For the purposes of the novel you change the timeline of some events, including the life of Harold Davidson who died a year before the novel is set. How much of a responsibility does historical fiction have to stay true to the facts?
I like to be honest with readers so included an author’s note explaining my inspirations and deviations from the research I’ve done. This book is based on two real-life situations which came to life, for me, when I considered what may have happened if they had collided. As a journalist, as well as a fiction writer, I find it important to research the details carefully before I choose where to take any leap of imaginative faith. For The Rapture, I was given access to a huge archive of letters and diary entries of its members of a religious cult in 1920s Bedford. For The Misadventures of Margaret Finch, I read observations gathered by undercover researchers sent to Blackpool undercover to spy on working class holidaymakers.

As readers we want to be immersed in the past. We want authenticity in details such as setting, fashion and food. But I believe that condensing or expanding reality can tell a more compelling story, and explore a greater truth. Though fact is often stranger than fiction, it’s through the filter of human experience that we understand the generations who’ve come before us. We’re interested not only in the “what happened?” but the “how might that have felt?” Dates may be changed, or some characters invented, but for me it’s important that the story remains true to my overall impressions of the history I have read.

Margaret is recording for the Mass Observation Project but she comes to question the ethics of it. Do you see similarities between the project in Blackpool and the kind of journalistic reporting it is often subjected to now, sometimes dubbed poverty porn?
Yes, just as our obsession with fame and celebrity is nothing new, I think it’s true that things we hoped we’d consigned to the past, are still rife. In my research of Mass Observation, I came across a quote from one of the founders of the project, an anthropologist who said he had “studied the cannibals of Borneo” and now wanted to study the “cannibals of England”. It was shocking to read such blatant demonisation of working class people but even today, voyeuristic reporting still serves to “other” deprived communities, and support a narrative which dismisses real problems and opinions. Poverty is often portrayed as ignorance. It’s one of the reasons I wrote this novel.
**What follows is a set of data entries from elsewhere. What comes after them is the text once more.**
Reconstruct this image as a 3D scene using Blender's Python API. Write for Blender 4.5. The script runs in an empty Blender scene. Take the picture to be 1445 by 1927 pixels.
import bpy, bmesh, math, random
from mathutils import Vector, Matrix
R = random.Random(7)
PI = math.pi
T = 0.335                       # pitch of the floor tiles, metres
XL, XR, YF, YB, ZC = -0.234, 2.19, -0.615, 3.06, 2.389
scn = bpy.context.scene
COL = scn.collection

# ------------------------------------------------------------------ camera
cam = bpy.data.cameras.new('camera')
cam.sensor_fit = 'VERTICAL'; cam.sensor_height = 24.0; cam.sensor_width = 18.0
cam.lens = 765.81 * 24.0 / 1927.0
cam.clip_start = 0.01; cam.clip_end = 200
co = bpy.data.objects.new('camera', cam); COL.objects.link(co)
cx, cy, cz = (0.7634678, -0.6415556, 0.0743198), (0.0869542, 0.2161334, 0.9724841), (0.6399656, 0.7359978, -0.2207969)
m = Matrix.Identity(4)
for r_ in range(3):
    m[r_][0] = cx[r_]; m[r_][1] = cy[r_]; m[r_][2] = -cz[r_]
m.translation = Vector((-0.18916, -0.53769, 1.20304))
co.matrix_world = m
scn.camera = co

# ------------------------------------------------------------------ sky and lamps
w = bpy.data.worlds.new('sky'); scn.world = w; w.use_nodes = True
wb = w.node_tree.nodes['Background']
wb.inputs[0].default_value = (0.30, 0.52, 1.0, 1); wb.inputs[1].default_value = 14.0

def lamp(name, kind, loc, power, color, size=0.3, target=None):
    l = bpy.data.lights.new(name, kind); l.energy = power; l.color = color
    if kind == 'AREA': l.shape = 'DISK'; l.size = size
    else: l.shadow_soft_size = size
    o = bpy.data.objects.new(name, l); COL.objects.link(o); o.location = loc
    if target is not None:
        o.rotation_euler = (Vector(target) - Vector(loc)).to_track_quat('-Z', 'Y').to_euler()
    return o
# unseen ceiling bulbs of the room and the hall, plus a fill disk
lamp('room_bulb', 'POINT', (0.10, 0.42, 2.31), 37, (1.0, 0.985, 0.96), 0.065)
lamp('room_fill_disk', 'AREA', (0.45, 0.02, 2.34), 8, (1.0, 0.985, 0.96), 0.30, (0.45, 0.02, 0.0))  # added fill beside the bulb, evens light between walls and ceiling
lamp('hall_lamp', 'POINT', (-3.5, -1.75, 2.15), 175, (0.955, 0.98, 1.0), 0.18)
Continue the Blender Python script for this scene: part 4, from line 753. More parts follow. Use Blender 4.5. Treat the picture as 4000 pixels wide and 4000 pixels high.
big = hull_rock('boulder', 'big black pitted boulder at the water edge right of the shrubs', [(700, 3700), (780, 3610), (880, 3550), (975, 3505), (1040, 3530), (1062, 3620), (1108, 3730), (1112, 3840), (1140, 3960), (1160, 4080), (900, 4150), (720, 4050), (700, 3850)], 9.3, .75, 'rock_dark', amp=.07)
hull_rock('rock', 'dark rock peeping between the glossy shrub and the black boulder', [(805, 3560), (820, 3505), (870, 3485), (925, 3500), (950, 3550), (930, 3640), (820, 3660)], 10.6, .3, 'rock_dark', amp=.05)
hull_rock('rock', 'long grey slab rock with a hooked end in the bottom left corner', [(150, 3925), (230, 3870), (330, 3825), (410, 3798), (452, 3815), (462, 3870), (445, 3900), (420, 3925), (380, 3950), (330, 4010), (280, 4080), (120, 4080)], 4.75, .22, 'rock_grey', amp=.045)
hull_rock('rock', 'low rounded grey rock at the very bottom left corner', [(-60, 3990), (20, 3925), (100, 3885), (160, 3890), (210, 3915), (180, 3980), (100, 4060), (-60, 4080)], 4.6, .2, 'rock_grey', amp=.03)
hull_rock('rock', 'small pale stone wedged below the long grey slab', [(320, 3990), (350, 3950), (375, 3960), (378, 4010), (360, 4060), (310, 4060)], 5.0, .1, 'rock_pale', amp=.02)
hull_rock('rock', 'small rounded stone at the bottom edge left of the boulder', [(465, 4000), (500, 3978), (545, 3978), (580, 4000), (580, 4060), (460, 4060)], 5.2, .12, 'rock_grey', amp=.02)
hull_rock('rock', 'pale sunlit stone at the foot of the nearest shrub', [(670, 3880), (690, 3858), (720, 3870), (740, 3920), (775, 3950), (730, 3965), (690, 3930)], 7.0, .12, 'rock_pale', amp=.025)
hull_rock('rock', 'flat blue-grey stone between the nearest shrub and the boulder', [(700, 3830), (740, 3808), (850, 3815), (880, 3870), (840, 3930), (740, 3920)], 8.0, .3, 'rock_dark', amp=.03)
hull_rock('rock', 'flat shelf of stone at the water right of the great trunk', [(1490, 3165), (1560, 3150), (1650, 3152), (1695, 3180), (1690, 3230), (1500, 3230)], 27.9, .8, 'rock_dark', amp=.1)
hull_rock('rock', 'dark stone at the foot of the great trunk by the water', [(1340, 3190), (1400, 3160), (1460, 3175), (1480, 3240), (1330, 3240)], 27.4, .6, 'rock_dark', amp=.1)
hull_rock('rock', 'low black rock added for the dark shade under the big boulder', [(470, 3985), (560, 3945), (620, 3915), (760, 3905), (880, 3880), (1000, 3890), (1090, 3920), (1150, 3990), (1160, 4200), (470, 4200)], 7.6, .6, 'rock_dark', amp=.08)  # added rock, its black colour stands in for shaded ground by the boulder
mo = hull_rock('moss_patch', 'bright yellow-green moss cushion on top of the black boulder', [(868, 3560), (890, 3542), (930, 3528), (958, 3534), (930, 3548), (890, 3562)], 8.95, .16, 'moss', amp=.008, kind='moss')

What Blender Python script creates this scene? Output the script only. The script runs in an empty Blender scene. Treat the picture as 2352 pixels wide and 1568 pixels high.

Tell us about your research into the Mass Observation archives and some of your most exciting findings.
It was a writer’s dream! A vast collection of observations, first person accounts and diaries, the archives give an insight not only into the people being observed, but those doing the watching. One of my favourite discoveries was the use of spy cameras to take photographs (a fact which made it into the novel). And I didn’t need to imagine the artefacts in the project’s headquarters, because they were described in detail. I really enjoy weaving in real-life details, such as the observations gathered by the researchers in places like pubs: what people were drinking, saying, singing. The biggest problem was tearing myself away from the source material to sit down and write the book.